**AIM OF THE EXERCISE**
Please output every line of the material as it stands, without the pictures.

**DATA BLOCK**
** START **

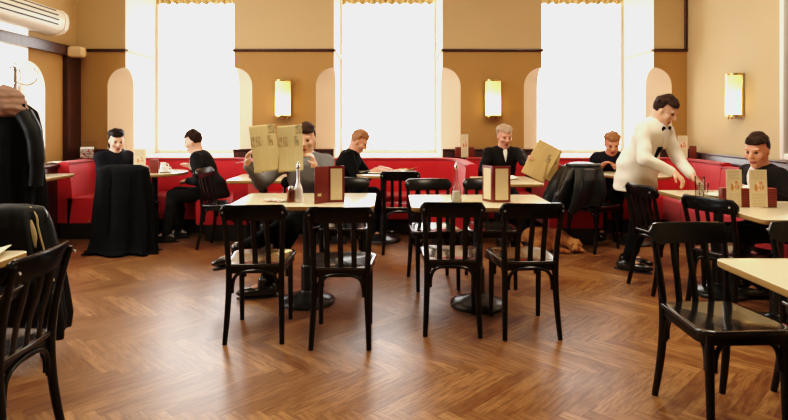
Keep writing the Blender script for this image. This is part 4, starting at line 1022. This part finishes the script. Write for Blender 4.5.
# ------------------------------------------------------------------ light, camera, tone
W = bpy.data.worlds.new('overcast'); scene.world = W; W.use_nodes = True
bg = W.node_tree.nodes['Background']; bg.inputs[0].default_value = (1.0, .98, .95, 1); bg.inputs[1].default_value = 8.0
def area(name, loc, rot, sx, sy, power, col=(1, 1, 1), portal=False):
    l = bpy.data.lights.new(name, 'AREA'); l.shape = 'RECTANGLE'; l.size = sx; l.size_y = sy; l.energy = power; l.color = col
    if portal: l.cycles.is_portal = True
    o = bpy.data.objects.new(name, l); COL.objects.link(o); o.location = loc; o.rotation_euler = rot; return o
for k, (a, c) in enumerate(OPEN): area('window_portal', ((a+c)/2, YW-.14, 2.08), (-PI/2, 0, 0), c-a, 2.44, 1, portal=True)
area('window_portal', (XL-.28, 4.785, 2.06), (PI/2, 0, -PI/2), 3.5, 2.46, 1, portal=True)
for x, y, p in ((-1.9, 1.6, 40), (1.9, 1.6, 40), (0, 4.0, 60), (-2.4, 4.2, 40), (2.4, 4.2, 50)):
    area('ceiling_fill', (x, y, ZC-.06), (0, 0, 0), .7, .7, p, (1, .86, .66))  # unseen fill lights, added to brighten the piers and the room
cam = bpy.data.cameras.new('camera'); co = bpy.data.objects.new('camera', cam); COL.objects.link(co)
co.location = (0, 0, CAMZ); co.rotation_euler = (PI/2, 0, 0); cam.sensor_width = 36; cam.lens = 570/788*36
cam.shift_x = (394-389)/788; cam.shift_y = -(210-121)/788; cam.clip_start = .05
scene.camera = co
vs = scene.view_settings; vs.view_transform = 'Standard'; vs.look = 'None'; vs.exposure = 0.; vs.gamma = 1.
cy = scene.cycles; cy.max_bounces = 8; cy.diffuse_bounces = 4; cy.glossy_bounces = 4; cy.transparent_max_bounces = 12; cy.sample_clamp_indirect = 6
cy.use_denoising = True; cy.caustics_reflective = False; cy.caustics_refractive = False

vs.use_curve_mapping = True; cm = vs.curve_mapping; cm.clip_max_x = 1.0; cm.extend = 'HORIZONTAL'
c3 = cm.curves[3]
c3.points[0].location = (0, 0); c3.points[1].location = (1.0, .855)
for x, y in ((.04, .024), (.12, .105), (.25, .24), (.5, .48), (.8, .72)): c3.points.new(x, y)
for q in c3.points: q.handle_type = 'AUTO_CLAMPED'
cm.update()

** END **

**ANSWER FOR THE TASK**
Keep writing the Blender script for this image. This is part 4, starting at line 1022. This part finishes the script. Write for Blender 4.5.
# ------------------------------------------------------------------ light, camera, tone
W = bpy.data.worlds.new('overcast'); scene.world = W; W.use_nodes = True
bg = W.node_tree.nodes['Background']; bg.inputs[0].default_value = (1.0, .98, .95, 1); bg.inputs[1].default_value = 8.0
def area(name, loc, rot, sx, sy, power, col=(1, 1, 1), portal=False):
    l = bpy.data.lights.new(name, 'AREA'); l.shape = 'RECTANGLE'; l.size = sx; l.size_y = sy; l.energy = power; l.color = col
    if portal: l.cycles.is_portal = True
    o = bpy.data.objects.new(name, l); COL.objects.link(o); o.location = loc; o.rotation_euler = rot; return o
for k, (a, c) in enumerate(OPEN): area('window_portal', ((a+c)/2, YW-.14, 2.08), (-PI/2, 0, 0), c-a, 2.44, 1, portal=True)
area('window_portal', (XL-.28, 4.785, 2.06), (PI/2, 0, -PI/2), 3.5, 2.46, 1, portal=True)
for x, y, p in ((-1.9, 1.6, 40), (1.9, 1.6, 40), (0, 4.0, 60), (-2.4, 4.2, 40), (2.4, 4.2, 50)):
    area('ceiling_fill', (x, y, ZC-.06), (0, 0, 0), .7, .7, p, (1, .86, .66))  # unseen fill lights, added to brighten the piers and the room
cam = bpy.data.cameras.new('camera'); co = bpy.data.objects.new('camera', cam); COL.objects.link(co)
co.location = (0, 0, CAMZ); co.rotation_euler = (PI/2, 0, 0); cam.sensor_width = 36; cam.lens = 570/788*36
cam.shift_x = (394-389)/788; cam.shift_y = -(210-121)/788; cam.clip_start = .05
scene.camera = co
vs = scene.view_settings; vs.view_transform = 'Standard'; vs.look = 'None'; vs.exposure = 0.; vs.gamma = 1.
cy = scene.cycles; cy.max_bounces = 8; cy.diffuse_bounces = 4; cy.glossy_bounces = 4; cy.transparent_max_bounces = 12; cy.sample_clamp_indirect = 6
cy.use_denoising = True; cy.caustics_reflective = False; cy.caustics_refractive = False

vs.use_curve_mapping = True; cm = vs.curve_mapping; cm.clip_max_x = 1.0; cm.extend = 'HORIZONTAL'
c3 = cm.curves[3]
c3.points[0].location = (0, 0); c3.points[1].location = (1.0, .855)
for x, y in ((.04, .024), (.12, .105), (.25, .24), (.5, .48), (.8, .72)): c3.points.new(x, y)
for q in c3.points: q.handle_type = 'AUTO_CLAMPED'
cm.update()